Prompt -> Write out, word for word, the first line of the data below and every line after it through the one containing "def Z_(px, py, y=0.0): return".

Supplied material ->

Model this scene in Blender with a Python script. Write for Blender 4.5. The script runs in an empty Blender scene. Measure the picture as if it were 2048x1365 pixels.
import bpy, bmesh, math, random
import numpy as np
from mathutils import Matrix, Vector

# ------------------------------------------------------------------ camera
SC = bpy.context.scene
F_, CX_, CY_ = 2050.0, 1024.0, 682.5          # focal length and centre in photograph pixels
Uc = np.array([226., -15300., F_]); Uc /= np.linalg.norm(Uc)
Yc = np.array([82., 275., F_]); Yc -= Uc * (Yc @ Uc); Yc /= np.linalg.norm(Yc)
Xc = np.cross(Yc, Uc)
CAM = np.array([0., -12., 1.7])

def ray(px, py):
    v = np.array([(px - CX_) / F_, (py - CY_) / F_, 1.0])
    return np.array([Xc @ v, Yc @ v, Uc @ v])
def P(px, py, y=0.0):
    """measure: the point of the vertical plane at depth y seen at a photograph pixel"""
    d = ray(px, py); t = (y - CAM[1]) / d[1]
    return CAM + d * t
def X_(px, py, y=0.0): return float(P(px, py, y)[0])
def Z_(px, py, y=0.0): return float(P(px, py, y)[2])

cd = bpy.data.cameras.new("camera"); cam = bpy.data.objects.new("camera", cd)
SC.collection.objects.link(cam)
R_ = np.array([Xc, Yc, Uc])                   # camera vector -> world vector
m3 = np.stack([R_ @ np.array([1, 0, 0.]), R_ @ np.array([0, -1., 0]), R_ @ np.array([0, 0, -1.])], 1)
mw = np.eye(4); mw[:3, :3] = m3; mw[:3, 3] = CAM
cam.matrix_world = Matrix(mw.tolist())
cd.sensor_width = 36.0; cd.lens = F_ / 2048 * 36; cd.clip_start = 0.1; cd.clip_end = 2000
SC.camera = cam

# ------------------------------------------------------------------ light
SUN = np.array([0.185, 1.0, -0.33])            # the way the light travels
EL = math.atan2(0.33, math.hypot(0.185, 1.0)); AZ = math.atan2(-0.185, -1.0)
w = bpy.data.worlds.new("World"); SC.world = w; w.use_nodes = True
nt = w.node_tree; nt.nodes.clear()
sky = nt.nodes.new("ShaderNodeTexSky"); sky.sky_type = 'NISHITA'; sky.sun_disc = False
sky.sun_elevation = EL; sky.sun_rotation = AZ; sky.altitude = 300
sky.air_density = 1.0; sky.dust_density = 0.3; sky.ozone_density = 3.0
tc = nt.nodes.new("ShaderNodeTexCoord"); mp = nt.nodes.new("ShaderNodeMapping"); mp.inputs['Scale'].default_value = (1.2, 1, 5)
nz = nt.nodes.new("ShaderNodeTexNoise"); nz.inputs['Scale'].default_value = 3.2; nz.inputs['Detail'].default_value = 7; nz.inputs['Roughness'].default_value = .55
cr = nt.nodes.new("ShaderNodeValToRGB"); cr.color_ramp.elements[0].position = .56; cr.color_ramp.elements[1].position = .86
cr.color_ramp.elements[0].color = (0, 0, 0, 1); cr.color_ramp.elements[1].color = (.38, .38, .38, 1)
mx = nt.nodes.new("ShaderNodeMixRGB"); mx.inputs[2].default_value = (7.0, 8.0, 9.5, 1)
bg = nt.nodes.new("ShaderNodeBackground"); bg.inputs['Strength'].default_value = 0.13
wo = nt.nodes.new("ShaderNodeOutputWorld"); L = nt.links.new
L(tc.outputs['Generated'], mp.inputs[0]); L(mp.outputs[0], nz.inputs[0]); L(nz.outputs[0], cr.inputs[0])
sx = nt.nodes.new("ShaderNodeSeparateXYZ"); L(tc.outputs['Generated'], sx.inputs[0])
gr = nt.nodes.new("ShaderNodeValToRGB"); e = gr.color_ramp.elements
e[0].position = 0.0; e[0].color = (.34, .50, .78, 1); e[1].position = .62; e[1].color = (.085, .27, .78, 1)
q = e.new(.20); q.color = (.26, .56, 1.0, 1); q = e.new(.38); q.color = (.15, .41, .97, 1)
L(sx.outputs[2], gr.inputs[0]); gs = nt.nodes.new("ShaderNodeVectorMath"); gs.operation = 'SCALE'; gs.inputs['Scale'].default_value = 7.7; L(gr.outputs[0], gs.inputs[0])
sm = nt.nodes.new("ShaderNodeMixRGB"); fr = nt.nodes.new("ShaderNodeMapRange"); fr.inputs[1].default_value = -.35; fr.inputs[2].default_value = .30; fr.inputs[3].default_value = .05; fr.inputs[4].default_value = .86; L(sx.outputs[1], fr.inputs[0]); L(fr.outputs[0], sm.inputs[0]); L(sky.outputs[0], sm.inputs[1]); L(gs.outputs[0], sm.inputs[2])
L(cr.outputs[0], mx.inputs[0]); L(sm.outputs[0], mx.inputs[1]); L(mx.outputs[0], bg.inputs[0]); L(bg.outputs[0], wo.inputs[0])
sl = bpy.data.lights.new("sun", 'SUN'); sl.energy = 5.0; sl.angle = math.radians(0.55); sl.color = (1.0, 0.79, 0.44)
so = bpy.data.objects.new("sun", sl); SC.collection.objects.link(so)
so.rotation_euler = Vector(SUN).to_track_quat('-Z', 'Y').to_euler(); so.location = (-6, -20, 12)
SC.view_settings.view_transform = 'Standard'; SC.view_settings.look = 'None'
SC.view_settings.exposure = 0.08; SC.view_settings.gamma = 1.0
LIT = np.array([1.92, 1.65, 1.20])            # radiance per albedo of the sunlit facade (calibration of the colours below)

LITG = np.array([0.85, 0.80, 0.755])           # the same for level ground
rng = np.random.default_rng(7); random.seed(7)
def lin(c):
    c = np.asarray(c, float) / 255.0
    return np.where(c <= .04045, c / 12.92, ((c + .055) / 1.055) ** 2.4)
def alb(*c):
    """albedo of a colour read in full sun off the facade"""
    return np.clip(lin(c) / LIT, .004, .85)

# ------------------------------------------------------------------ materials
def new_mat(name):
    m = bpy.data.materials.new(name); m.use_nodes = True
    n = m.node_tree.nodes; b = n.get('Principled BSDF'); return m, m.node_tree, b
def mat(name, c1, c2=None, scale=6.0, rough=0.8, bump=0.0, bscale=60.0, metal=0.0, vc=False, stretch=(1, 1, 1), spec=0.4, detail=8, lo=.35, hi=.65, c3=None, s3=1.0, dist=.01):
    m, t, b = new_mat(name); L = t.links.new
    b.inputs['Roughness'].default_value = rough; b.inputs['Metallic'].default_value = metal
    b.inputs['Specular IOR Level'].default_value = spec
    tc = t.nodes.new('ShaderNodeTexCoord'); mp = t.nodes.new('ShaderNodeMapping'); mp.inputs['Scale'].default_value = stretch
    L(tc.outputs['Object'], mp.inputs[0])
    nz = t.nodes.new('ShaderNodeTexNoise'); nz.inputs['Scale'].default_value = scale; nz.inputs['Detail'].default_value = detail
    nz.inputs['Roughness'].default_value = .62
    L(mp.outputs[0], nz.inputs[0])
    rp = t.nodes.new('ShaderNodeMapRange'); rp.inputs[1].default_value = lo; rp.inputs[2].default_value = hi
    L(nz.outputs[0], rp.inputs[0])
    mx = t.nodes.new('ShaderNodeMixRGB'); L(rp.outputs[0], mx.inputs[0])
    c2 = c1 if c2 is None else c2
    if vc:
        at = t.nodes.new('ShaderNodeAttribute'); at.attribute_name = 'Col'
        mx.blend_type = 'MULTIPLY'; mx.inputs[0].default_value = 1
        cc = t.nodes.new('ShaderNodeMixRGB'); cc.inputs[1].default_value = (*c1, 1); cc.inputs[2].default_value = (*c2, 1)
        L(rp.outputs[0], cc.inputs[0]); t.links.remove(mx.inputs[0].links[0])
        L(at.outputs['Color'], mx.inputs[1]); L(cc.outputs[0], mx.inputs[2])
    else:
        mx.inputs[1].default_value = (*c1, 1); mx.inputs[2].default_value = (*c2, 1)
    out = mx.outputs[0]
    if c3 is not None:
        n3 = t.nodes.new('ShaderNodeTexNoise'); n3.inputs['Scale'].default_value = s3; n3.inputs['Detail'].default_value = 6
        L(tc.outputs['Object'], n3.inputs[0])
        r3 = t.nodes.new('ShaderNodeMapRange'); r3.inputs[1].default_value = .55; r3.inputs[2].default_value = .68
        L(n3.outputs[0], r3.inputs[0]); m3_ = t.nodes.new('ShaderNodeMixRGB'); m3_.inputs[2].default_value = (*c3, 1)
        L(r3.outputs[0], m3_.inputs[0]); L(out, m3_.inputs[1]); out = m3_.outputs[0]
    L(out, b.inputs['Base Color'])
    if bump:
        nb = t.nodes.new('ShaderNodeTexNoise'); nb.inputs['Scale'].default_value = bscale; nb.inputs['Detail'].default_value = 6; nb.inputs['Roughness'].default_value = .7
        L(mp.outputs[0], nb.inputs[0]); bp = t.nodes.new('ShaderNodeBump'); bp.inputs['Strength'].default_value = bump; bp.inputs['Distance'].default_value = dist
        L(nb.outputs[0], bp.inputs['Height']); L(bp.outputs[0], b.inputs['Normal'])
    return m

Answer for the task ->
Model this scene in Blender with a Python script. Write for Blender 4.5. The script runs in an empty Blender scene. Measure the picture as if it were 2048x1365 pixels.
import bpy, bmesh, math, random
import numpy as np
from mathutils import Matrix, Vector

# ------------------------------------------------------------------ camera
SC = bpy.context.scene
F_, CX_, CY_ = 2050.0, 1024.0, 682.5          # focal length and centre in photograph pixels
Uc = np.array([226., -15300., F_]); Uc /= np.linalg.norm(Uc)
Yc = np.array([82., 275., F_]); Yc -= Uc * (Yc @ Uc); Yc /= np.linalg.norm(Yc)
Xc = np.cross(Yc, Uc)
CAM = np.array([0., -12., 1.7])

def ray(px, py):
    v = np.array([(px - CX_) / F_, (py - CY_) / F_, 1.0])
    return np.array([Xc @ v, Yc @ v, Uc @ v])
def P(px, py, y=0.0):
    """measure: the point of the vertical plane at depth y seen at a photograph pixel"""
    d = ray(px, py); t = (y - CAM[1]) / d[1]
    return CAM + d * t
def X_(px, py, y=0.0): return float(P(px, py, y)[0])
def Z_(px, py, y=0.0): return float(P(px, py, y)[2])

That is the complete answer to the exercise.